There have been lots of factors in the so-called “death of the mall” beyond Amazon (AMZN) and a spent consumer. Overbuilding is one example. From 1970 to 2015, American malls grew twice as fast as the U.S. population. That comparison only increases when you look at population growth overseas:

  • 43% above Canada
  • 411% above the UK
  • 879% above Germany

In July, retail sales came in significantly better than expected, powered by people going to malls and restaurants. These aren’t anomalies, as we’ve seen this happening over the past four months.

The tailwinds powering the return of the American consumer were spelled out by White House economic advisor Larry Kudlow, who pointed out some of those trends, including current Gross Domestic Product (GPD) trends:

  • 1st Half 2018: 3.1%
  • 2Q 2018: 4.1%
  • 3Q 2018: 4.3% (Atlanta Fed prediction)

Consumer Charge

I think the market is set up for balanced portfolios to score big with momentum names, as breakouts are sending stocks parabolic. However, there are a lot of great yet boring names with fantastic risk-versus-reward levels here. Walmart (WMT) is one of them, as it benefits from the strong economic and muscular American consumer, and we saw that in its latest earnings report.

The company’s results on August 16 exhibited pricing power and market share gains. The stock popped almost 11% at the open and carried the entire market along for the ride.

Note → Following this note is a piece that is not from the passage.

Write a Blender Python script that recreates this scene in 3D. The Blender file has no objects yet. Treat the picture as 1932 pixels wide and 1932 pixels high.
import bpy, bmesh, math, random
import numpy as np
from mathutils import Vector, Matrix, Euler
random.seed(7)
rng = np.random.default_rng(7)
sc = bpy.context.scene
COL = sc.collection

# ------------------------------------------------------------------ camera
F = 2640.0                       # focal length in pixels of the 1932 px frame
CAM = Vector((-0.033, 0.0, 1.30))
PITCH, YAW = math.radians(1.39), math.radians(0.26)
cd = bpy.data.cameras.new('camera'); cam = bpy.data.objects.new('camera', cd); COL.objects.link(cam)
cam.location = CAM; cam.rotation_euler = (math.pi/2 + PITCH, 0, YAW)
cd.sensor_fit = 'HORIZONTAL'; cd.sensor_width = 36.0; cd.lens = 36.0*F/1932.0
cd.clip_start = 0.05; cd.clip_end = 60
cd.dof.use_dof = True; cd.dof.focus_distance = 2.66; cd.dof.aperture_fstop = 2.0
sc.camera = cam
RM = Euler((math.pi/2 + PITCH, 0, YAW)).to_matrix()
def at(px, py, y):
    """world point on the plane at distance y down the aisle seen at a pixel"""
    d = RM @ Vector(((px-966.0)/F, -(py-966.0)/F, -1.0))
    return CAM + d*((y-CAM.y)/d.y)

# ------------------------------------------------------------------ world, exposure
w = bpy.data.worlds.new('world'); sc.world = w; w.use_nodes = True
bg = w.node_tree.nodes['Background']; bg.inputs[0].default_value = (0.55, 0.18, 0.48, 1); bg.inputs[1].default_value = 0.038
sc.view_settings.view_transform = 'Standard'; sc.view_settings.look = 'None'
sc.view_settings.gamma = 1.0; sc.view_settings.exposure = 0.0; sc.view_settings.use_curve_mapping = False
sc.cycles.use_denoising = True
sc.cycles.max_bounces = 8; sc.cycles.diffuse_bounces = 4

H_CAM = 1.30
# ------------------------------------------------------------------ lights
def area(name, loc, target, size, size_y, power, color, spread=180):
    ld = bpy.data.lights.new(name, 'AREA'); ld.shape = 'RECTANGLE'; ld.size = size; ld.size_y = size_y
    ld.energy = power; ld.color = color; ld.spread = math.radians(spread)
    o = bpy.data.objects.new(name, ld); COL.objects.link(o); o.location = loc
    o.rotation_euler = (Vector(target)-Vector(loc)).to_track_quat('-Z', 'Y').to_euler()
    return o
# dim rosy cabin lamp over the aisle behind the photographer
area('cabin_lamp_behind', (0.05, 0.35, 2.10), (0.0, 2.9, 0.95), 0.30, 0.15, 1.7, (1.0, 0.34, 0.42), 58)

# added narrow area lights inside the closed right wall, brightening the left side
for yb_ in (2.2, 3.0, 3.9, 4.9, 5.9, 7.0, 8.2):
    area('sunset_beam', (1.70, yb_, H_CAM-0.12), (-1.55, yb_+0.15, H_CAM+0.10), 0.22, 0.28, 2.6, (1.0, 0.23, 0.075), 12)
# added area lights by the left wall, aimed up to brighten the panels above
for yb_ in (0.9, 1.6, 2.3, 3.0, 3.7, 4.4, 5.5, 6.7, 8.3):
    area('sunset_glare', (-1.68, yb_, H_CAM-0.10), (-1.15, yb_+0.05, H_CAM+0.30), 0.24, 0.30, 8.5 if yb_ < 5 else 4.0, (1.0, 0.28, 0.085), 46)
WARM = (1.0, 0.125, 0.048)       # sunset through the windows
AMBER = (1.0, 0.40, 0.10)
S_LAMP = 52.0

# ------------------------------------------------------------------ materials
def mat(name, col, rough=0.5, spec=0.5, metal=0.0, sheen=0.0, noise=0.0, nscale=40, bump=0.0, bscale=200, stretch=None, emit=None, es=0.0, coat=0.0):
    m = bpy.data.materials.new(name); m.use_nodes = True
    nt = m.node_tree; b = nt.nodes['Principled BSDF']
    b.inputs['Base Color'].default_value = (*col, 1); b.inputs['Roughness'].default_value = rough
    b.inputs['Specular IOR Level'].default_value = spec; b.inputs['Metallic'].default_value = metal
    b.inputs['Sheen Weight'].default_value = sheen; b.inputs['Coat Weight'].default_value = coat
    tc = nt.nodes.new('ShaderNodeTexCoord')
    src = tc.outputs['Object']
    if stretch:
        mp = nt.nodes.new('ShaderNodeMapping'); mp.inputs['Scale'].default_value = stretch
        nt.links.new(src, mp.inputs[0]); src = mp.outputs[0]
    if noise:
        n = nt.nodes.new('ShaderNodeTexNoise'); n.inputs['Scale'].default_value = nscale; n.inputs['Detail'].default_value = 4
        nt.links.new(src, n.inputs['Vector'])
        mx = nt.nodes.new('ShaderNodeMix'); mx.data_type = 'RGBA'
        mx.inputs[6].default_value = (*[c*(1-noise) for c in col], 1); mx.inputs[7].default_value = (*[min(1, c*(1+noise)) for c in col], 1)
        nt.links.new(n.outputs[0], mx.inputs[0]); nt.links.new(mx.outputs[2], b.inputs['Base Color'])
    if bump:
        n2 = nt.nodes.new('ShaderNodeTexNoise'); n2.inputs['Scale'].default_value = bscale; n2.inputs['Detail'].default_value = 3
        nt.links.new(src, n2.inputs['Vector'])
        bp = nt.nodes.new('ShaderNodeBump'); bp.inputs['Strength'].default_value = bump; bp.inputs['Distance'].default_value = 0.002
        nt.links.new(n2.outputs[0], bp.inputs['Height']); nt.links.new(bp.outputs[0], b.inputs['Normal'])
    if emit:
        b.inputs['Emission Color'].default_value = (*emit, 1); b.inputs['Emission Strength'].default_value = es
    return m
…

Earnings came in at $1.29 per share on a 3.8% increase in revenue to $128 billion from a year ago. Looking forward, management expects fiscal year earnings of $4.90-$5.05 per share, topping their previous guidance of $4.75-$5 per share.

Some other highlights include:

  • Traffic: +90 basis points (bps)
  • Ticket: +180 bps

Comparable Store Sales:

  • S. Walmart: +4.7%
  • S. Sam’s: +7.7%
  • S. Total: +5.2%

This report was a grand slam and speaks to a revitalized American economy and the appeal the stock carries. As the economy continues to grow, I look for WMT to do the same.